Right-Libertarian Populism
Right-libertarianism, also known as libertarian capitalism or right-wing libertarianism, is a political philosophy and type of libertarianism that strongly supports capitalist property rights and defends market distribution of natural resources and private property. As a term, “right-libertarianism” is used to distinguish these views on the nature of property and capital from left-libertarianism, a type of libertarianism that combines self-ownership with an egalitarian approach to natural resources. In contrast to socialist libertarianism, right-libertarianism supports free-market capitalism. Like most forms of libertarianism, right-libertarianism supports civil liberties, but especially natural law, negative rights and a major reversal of the modern welfare state.
Being the most common type of libertarianism in the US, right-libertarianism has become the most common referent of “libertarianism” there since the late 20th century while historically and elsewhere it continues to be widely used to refer to anti-state forms of socialism such as anarchism and more generally libertarian communism/libertarian Marxism and libertarian socialism. Around the time of Murray Rothbard, who popularized the term “libertarian” in the United States during the 1960s, anarcho-capitalist movements started calling themselves “libertarian”, leading to the rise of the term “right-libertarian” to distinguish them.
Right-libertarian political thought is characterized by the strict priority given to liberty, with the need to maximize the realm of individual freedom and minimize the scope of public authority. Right-libertarians typically see the state as the principal threat to liberty. This anti-statism differs from anarchist doctrines in that it is based upon an uncompromising individualism that places little or no emphasis upon human sociability or cooperation.
Right-libertarian philosophy is also rooted in the ideas of individual rights and laissez-faire economics. The right-libertarianism theory of individual rights generally stresses that the individual is the owner of his person and that people have an absolute entitlement to the property that his labor produces. Although all right-libertarians oppose government intervention, there is a division between anarcho-capitalists, who view the state as an unnecessary evil and want property rights protected without statutory law through market-generated tort, contract and property law; and minarchists, who recognize the necessary need for a minimal state, often referred to as a night-watchman state, to provide its citizens with the military, the police and courts.
The term libertarian populism is still being defined, writes Conn Carroll in an article and says while Sen. Rand Paul, R-Ky., is often associated with the term, there is a growing number of people use the term. Meanwhile, Jesse Walker writes in an article that “When people discuss ‘libertarian populism,’ it isn’t always clear whether they’re referring just to free-market populism — that is, a small-government alternative to crony capitalism — or to a broader libertarian vision. In their more optimistic moments, the LibPops seem to imagine a new three-legged stool for the GOP: anti-corporatist economics, an anti-imperial foreign policy, and (on the federal level, at least) a defense of privacy and civil liberties.”

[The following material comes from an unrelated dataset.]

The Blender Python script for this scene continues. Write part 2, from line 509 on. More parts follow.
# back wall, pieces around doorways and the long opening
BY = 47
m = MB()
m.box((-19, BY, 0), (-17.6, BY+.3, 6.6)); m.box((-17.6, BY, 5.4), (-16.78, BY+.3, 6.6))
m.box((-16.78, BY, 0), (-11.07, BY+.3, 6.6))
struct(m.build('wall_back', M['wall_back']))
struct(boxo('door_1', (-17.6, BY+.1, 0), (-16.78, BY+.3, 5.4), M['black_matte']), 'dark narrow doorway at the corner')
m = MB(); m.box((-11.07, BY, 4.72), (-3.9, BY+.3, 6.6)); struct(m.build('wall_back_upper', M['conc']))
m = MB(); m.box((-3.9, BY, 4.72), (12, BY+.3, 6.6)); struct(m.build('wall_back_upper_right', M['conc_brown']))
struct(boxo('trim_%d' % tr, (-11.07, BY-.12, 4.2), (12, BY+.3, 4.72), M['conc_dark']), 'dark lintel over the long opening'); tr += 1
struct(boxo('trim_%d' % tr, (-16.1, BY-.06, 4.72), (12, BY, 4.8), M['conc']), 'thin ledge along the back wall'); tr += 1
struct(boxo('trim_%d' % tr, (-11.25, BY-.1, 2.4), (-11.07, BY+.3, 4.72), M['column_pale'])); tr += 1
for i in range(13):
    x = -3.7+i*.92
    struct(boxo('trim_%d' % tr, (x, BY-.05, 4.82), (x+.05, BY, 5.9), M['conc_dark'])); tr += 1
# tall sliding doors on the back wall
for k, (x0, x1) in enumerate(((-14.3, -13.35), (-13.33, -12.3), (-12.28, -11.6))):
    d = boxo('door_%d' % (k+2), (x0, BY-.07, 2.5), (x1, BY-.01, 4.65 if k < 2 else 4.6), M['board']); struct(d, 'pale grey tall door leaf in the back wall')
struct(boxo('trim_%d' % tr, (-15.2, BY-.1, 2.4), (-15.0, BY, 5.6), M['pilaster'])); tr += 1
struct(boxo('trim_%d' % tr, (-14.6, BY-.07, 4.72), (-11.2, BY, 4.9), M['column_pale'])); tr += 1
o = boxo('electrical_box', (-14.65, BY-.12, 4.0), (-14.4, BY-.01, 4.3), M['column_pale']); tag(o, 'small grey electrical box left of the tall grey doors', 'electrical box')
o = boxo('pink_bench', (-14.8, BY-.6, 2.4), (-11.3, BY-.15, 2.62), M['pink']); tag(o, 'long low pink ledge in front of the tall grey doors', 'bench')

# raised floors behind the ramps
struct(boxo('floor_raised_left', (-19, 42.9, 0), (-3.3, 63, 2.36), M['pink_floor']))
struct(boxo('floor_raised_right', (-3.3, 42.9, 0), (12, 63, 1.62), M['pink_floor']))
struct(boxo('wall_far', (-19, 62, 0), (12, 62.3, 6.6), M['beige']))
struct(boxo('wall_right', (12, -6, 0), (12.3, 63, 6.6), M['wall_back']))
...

According to an article by The Economist, the idea of “libertarian populism” has been frequently floated by conservative writers as a potentially promising political strategy for the right. Ross Douthat of the New York Times, who is sympathetic but critical of the approach, fairly summarizes libertarian populism as “a strain of thought that moves from the standard grassroots conservative view of Washington as an inherently corrupt realm of special interests and self-dealing elites to a broader skepticism of ‘bigness’ in all its forms (corporate as well as governmental), that regards the Bush era as an object lesson in everything that can go wrong (at home and abroad) when conservatives set aside this skepticism, and that sees the cause of limited government as a means not only to safeguarding liberty, but to unwinding webs of privilege and rent-seeking and enabling true equality of opportunity as well.”
According to an article by Heath Hansen, libertarian populism has lately been generating a great deal of attention on the Right. However, he says, much of the libertarian populist agenda represents nothing more or less than a return to constitutional conservatism. “In fact, libertarian populism is not nearly so much an endorsement of libertarianism as a repudiation of Republican departures from limited-government conservatism, particularly George W. Bush’s ‘compassionate conservatism,” he explains.
Stating that the primary thrust of libertarian populism is to drastically reduce the size and scope of government — a goal near and dear to libertarian and constitutional conservative hearts, Hansen says “libertarian populism’s animus towards big government also extends to big business. It deplores the corrupt alliance between big government and big business, otherwise known as cronyism.”
As Jeff Deist claims libertarian populism, like any form of populism, can be a double-edged sword, Kevin Boyd says that libertarian populists are in a unique position to exploit the political divide in today’s America. Because, according to him, “they are skeptical of both big business and big government. They are strong supporters of free speech whether the threat comes from the state or from private industry. They are unapologetically anti-globalist while at the same championing free trade and a realist foreign policy. They champion both environmental conservation and limited government. They understand that a limited social safety net is necessary. They support both streamlined legal immigration and border security.”